------ DATASET CONTENT
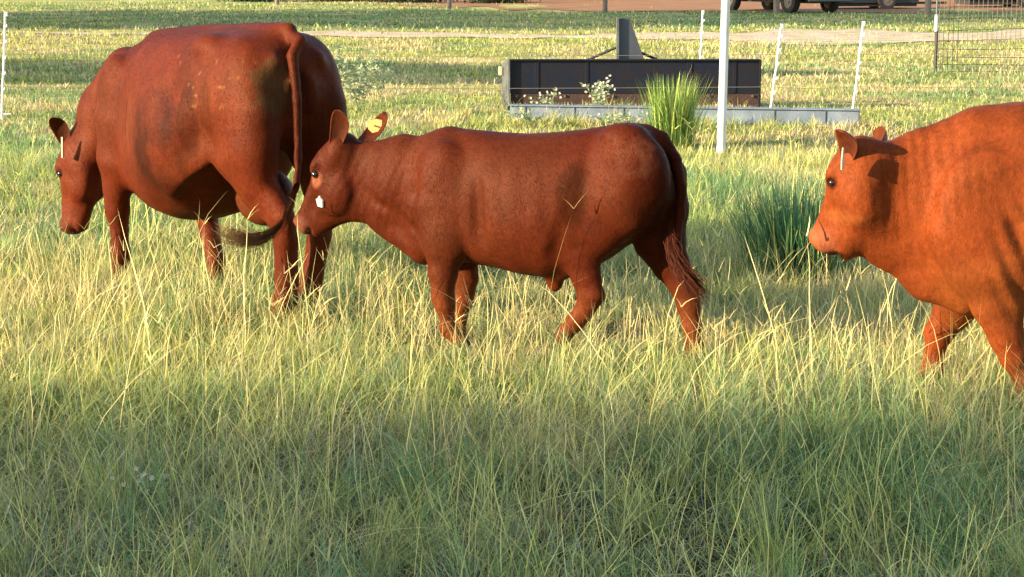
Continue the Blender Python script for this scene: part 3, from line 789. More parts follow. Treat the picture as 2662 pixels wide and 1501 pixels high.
# ------------------------------------------------------------------ right-hand cow
def make_heifer():
    g = ground_at(2700, 1012); g[2] = 0
    B = Beast(g, math.radians(-6))
    P = B.px
    sd = SDF((-1.35, -.50, -.03), (1.45, .50, 1.36), .012)
    rows = []
    for x, t, b, w in ((2290, 500, 600, .03), (2305, 440, 670, .09), (2340, 360, 720, .15), (2400, 300, 760, .20), (2470, 268, 772, .235), (2540, 256, 776, .27), (2640, 258, 784, .31), (2780, 262, 800, .335),
                       (2950, 262, 806, .34), (3080, 260, 780, .32), (3200, 256, 735, .28), (3290, 262, 700, .26), (3350, 285, 660, .21), (3385, 330, 620, .14), (3400, 380, 560, .06), (3406, 430, 520, .02)):
        p, q = P(x, t), P(x, b); rows.append(((p[0] + q[0]) / 2, p[2], q[2], w))
    sd.loft(rows, k=.03, power=2.25, wide=.10)
    sd.cone(P(2430, 500), P(2330, 500), .17, .33, .14, .27, k=.06); sd.cone(P(2330, 500), P(2225, 482), .14, .26, .085, .165, k=.06)
    sd.ell(P(2350, 690), (.10, .06, .10), k=.05)                       # dewlap and brisket
    sd.cone(P(2215, 620), P(2340, 690), .03, .06, .06, .10, k=.05)
    sd.cone(P(2330, 690), P(2430, 740), .06, .07, .10, .08, k=.05)
    for s_ in (-1, 1):
        sd.ell(P(2470, 560, s_ * .20), (.18, .07, .28), k=.06)
        sd.ell(P(3230, 420, s_ * .17), (.24, .12, .26), k=.06)
        sd.ell(P(3150, 275, s_ * .20), (.08, .05, .05), k=.06)
    sd.cone(P(2560, 580, -.33), P(2600, 740, -.33), .045, .02, k=.06, op='s')
    B.leg(sd, [(2460, 560, -.17, .09, .20), (2490, 680, -.18, .085, .145), (2512, 770, -.18, .068, .100), (2532, 850, -.18, .058, .068), (2552, 900, -.18, .056, .058), (2572, 945, -.18, .038, .040), (2590, 985, -.18, .045, .048), (2604, 1003, -.18, .04, .042), (2610, 1020, -.18, .05, .052)])
    B.leg(sd, [(2450, 640, .15, .09, .16), (2430, 740, .16, .075, .105), (2395, 790, .16, .058, .078), (2362, 838, .16, .050, .058), (2352, 880, .16, .036, .040), (2346, 925, .16, .044, .046), (2336, 948, .16, .04, .042), (2328, 966, .16, .05, .055)])
    B.leg(sd, [(3230, 430, -.15, .12, .24), (3200, 560, -.17, .11, .22), (3170, 680, -.18, .085, .15), (3210, 780, -.18, .060, .090), (3260, 850, -.18, .048, .068), (3250, 920, -.18, .040, .045), (3240, 975, -.18, .046, .048), (3225, 1015, -.18, .05, .055)])
    B.leg(sd, [(3230, 430, .15, .12, .24), (3220, 560, .17, .11, .20), (3230, 680, .18, .085, .14), (3290, 760, .18, .060, .090), (3340, 820, .18, .048, .065), (3345, 890, .18, .040, .045), (3340, 945, .18, .046, .048), (3330, 975, .18, .05, .055)])
    poll = P(2124, 350, -.03); nose = P(2036, 600, .07)
    U = nose - poll; L = np.linalg.norm(U); U /= L
    hy = math.radians(32)
    W = np.array((math.sin(hy), math.cos(hy), 0.)); W -= U * (W @ U); W /= np.linalg.norm(W)
    Vn = np.cross(W, U); Vn = Vn if Vn[0] < 0 else -Vn
    O = poll; L *= 1.0
    H = head(sd, O, U, Vn, W, L, k=.026, open_mouth=.03, heavy=1.0)
    sd.cone(H(.20, -.34), P(2265, 480, .02), .075, .14, .11, .22, k=.06)
    sd.cone(H(.50, -.46), P(2270, 590, .0), .06, .07, .07, .12, k=.05); sd.cone(H(.82, -.33), P(2240, 615, .0), .045, .045, .05, .07, k=.05)
    ex = []
    e1b, e2b = H(.14, -.17, -.15), H(.08, -.24, .14)
    wl = lambda *v: B.R.T @ np.array(v)
    outer, innr = np.array([.15, .034, .011]), np.array([.055, .014, .006])
    v, q, inn = ear_mesh(e1b, P(2114, 332, -.22), wl(-.70, -.70, -.05), .054, cup=.26, thick=.008)
    ex.append((v, q, earcol(inn, innr, outer)))
    v, q, inn = ear_mesh(e2b, P(2196, 332, .27), wl(-.5, .6, .3), .060, cup=.25, thick=.008)
    ex.append((v, q, earcol(inn, innr, outer * .7)))  # far ear in a dimmer copy of the colour, its shade painted in
    hoofs = [P(2610, 1020, -.18), P(2328, 966, .16), P(3225, 1015, -.18), P(3330, 975, .18)]
    def disp(V, N):
        d = (fbm(V, 5, 3, 13.) - .5) * .009
        nk = ball_mask(V, P(2320, 450), (.34, .5, .34))
        d = d + nk * .0013 * np.sin((V[:, 0] + V[:, 2] * .12) * 135 + 5 * fbm(V, 4, 2, 1.))
        ch = ball_mask(V, P(2240, 600), (.22, .4, .14))
        d = d + ch * .010 * (fbm(V * np.array((1.2, 1, .6)), 14, 2, 5.) - .5)
        ax = ball_mask(V, P(2570, 650, -.25), (.16, .3, .30))
        d = d + ax * .005 * np.sin((V[:, 0] * .8 + V[:, 2] * .5) * 85 + 3 * fbm(V, 4, 2, 6.))
        hd = ball_mask(V, H(.62, -.25), (.15, .3, .15)); d = d + hd * .0006 * np.sin((V @ Vn) * 170 + 4 * fbm(V, 9, 2, 2.))
        return d
    def colour(V, N):
        c = coat(V, N, (.168, .0330, .0074), seed=7.0, patch=.06)
        mz = ball_mask(V, H(1.0, -.14), (.12, .14, .12)); c = c * (1 - mz[:, None] * .7) + np.array([.24, .07, .03]) * mz[:, None] * .7
        md = ball_mask(V, H(.99, -.34, -.10), (.060, .10, .020)); c = c * (1 - md[:, None] * .8)
        jw = ball_mask(V, H(.60, -.34), (.14, .14, .05)); c = c * (1 - jw[:, None] * .25) + np.array([.40, .13, .035]) * jw[:, None] * .25
        tp = smoothstep(.5, .95, N[:, 2]) * fbm(V, 8, 2, 3.); c = c * (1 - tp[:, None] * .45)
        for w_ in (-.085, .085):
            nm = ball_mask(V, H(1.035, -.095, w_ * 1.2), (.020,) * 3); c = c * (1 - nm[:, None] * .8)
        lid = ball_mask(V, H(.36, -.11, -.19), (.036, .05, .030)); c = c * (1 - lid[:, None] * .85)
        for p in hoofs:
            m = ball_mask(V, p, (.09, .09, .05)); c = c * (1 - m[:, None]) + np.array([.06, .035, .02]) * m[:, None]
        sp_ = (fbm(V, 55, 2, 8.) > .66) * ball_mask(V, P(2420, 400), (.45, .6, .3)); c = c * (1 - sp_[:, None] * .12)
        return c
    root = B.finish('cow', sd, ex, 3, disp, colour, dict(label='orange red cow at the right edge, walking left with its mouth open', cat='cow', group='red cattle crossing the pasture'))
    for s_ in (-1, 1): uvsphere('eye', H(.36, -.11, s_ * .168), L * .033, M['eye'], root)
    a = P(2121, 372, -.235); b = P(2122, 440, -.225)
    t = MB(); t.prism([(-.006, 0), (.006, 0), (.016, -.045), (.016, -.085), (-.016, -.085), (-.016, -.045)], a, (b - a) * 0 + np.array((.35, .9, 0)), (0, -.05, 1), (.004, -.001, 0))
    t = t.build('ear_tag', M['white_tag'], root); t['label'] = 'pale ear tag hanging edge-on'
    tail = [P(3395, 300) , P(3425, 420), P(3430, 560), P(3425, 700)]
    tl = MB().tube(tail, [.035, .028, .022, .02], 10).build('tail', M['coat'], root, smooth=True)
    ca = tl.data.color_attributes.new('tint', 'FLOAT_COLOR', 'POINT')
    for d in ca.data: d.color = (.18, .04, .01, 1)
    return B, root, H, L
B2, cow_r, HR, LR = make_heifer()
print('cow r', time.time() - T0)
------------
Find all lines holding the string "wide" and copy them.

Continue the Blender Python script for this scene: part 3, from line 789. More parts follow. Treat the picture as 2662 pixels wide and 1501 pixels high.
    sd.loft(rows, k=.03, power=2.25, wide=.10)